THEY say you can’t teach an old dog new tricks but at the grand old age of 13 Labrador Isla got her lifesaving certificate.
Isla was out for a walk with owner Renata Schmidtova, on their home on Mull, when she found a tiny otter cub near the edge of a forest at Glenforsa.
Renata said: “My two Labradors were sniffing around and then Isla came back towards me, with something in her mouth.
“I told her to put it down and when I saw it was an otter my heart started to race and I looked round to find where she had taken it from, but I couldn’t see anything.”
Experts reassured her that the dog had not taken the cub from an otter holt – the holes in a river bank where they live.
They believe the cub may have become separated from its mother in a storm and would not have survived the night if Isla hadn’t found it.
Frightened to touch the tiny bundle, which weighed less than a bag of sugar, Renata used her jacket to move it, to see if it was OK, and it crawled into the pocket.

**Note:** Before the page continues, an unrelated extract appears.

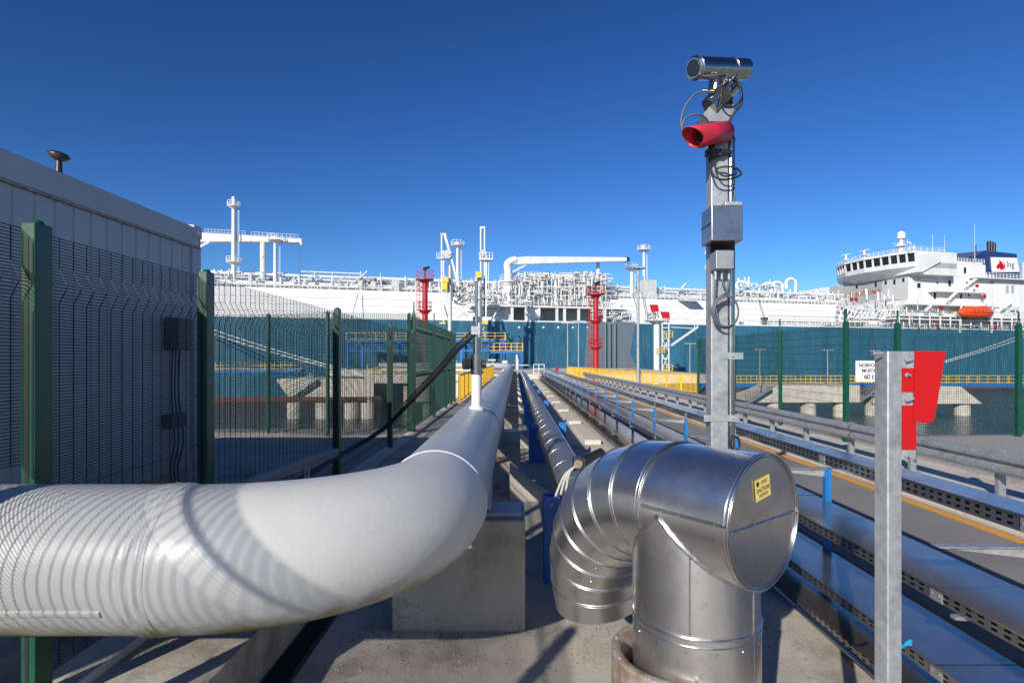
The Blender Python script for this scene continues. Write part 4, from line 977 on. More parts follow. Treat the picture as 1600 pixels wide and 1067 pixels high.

She said: “It made a little noise then started to walk towards us, so I put it into the grass hoping its mother would come back.”
When she returned an hour later the cub was lying in the same spot, so she phoned the Mull Otter Group for help.
It is believed the cub, which was malnourished, had been on its own for a couple of days.
Mull Otter Group member Sue Morley took the cub – which they named Forsa – home
Sue said: “The dog probably did save the otter’s life because I don’t think she would have survived the night.”